At one point, somebody said to me, “Why don’t you call the Academy of Motion Pictures? They must have some good footage of Downtown.” So I rang up the Academy of Motion Pictures and asked, “Do you have any good footage of Downtown?” And the lady on the phone said, “I’m really sorry, but all we’ve got is some footage of City Hall under construction.” I was practically crying on the other end of the phone: “Can I come see?!”

One of the most famous photos of City Hall is Julius Shulman’s. But Shulman, of course, is known for his photography of the modernists—many of whom wound up far more famous and better known in the LA scene. 

Stephen Gee: Parkinson was so busy building a city that he wasn’t building the residential or other structures that would get you a reputation for innovating a new architectural style, although Bullocks Wilshire is an exception to that.

They wouldn’t go in the magazines that were proliferating as part of the cultivation of LA as a place for better living.

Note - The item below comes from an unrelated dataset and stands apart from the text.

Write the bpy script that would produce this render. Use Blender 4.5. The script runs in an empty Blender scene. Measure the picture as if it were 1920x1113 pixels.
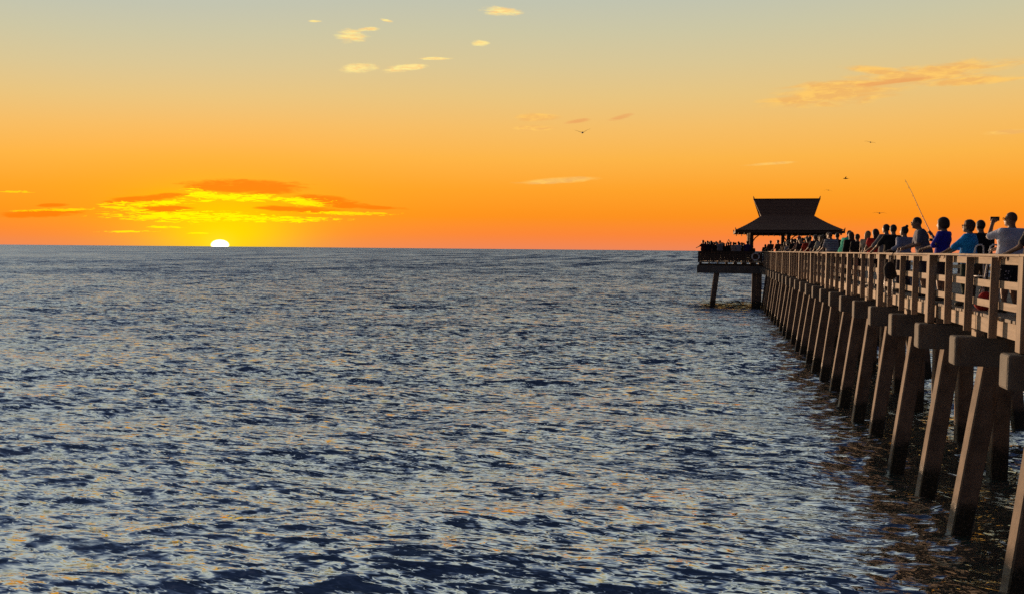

Stephen Gee: If you asked me, “If you had a choice as to what your legacy would be, would you rather be known for creating a new type of residential architecture, or would you prefer to design the majority of the iconic structures in the modern metropolis?”—I’d take the latter. 

It seems there were a lot of pageants in those days. Do you think we need more pageants? 

Stephen Gee: At the pageant for the opening of City Hall, there were half a million people on the streets. The population of the city then was 1.4 million, and yet you had half a million people coming out to a parade. It’s enormous, and I don’t think you could have anything now and expect that percentage of the population to show up.

It says something about the collective enthusiasm for building more stuff. There’s a more ambivalent feeling about LA growing now, 100 years later. 

Stephen Gee: A lot of these structures were really the building blocks that put together the transition of Los Angeles from an outpost to a metropolis. You needed a monumental City Hall. You needed a stadium capable of bringing the Olympic Games to Los Angeles. These were all structures that marked that transition.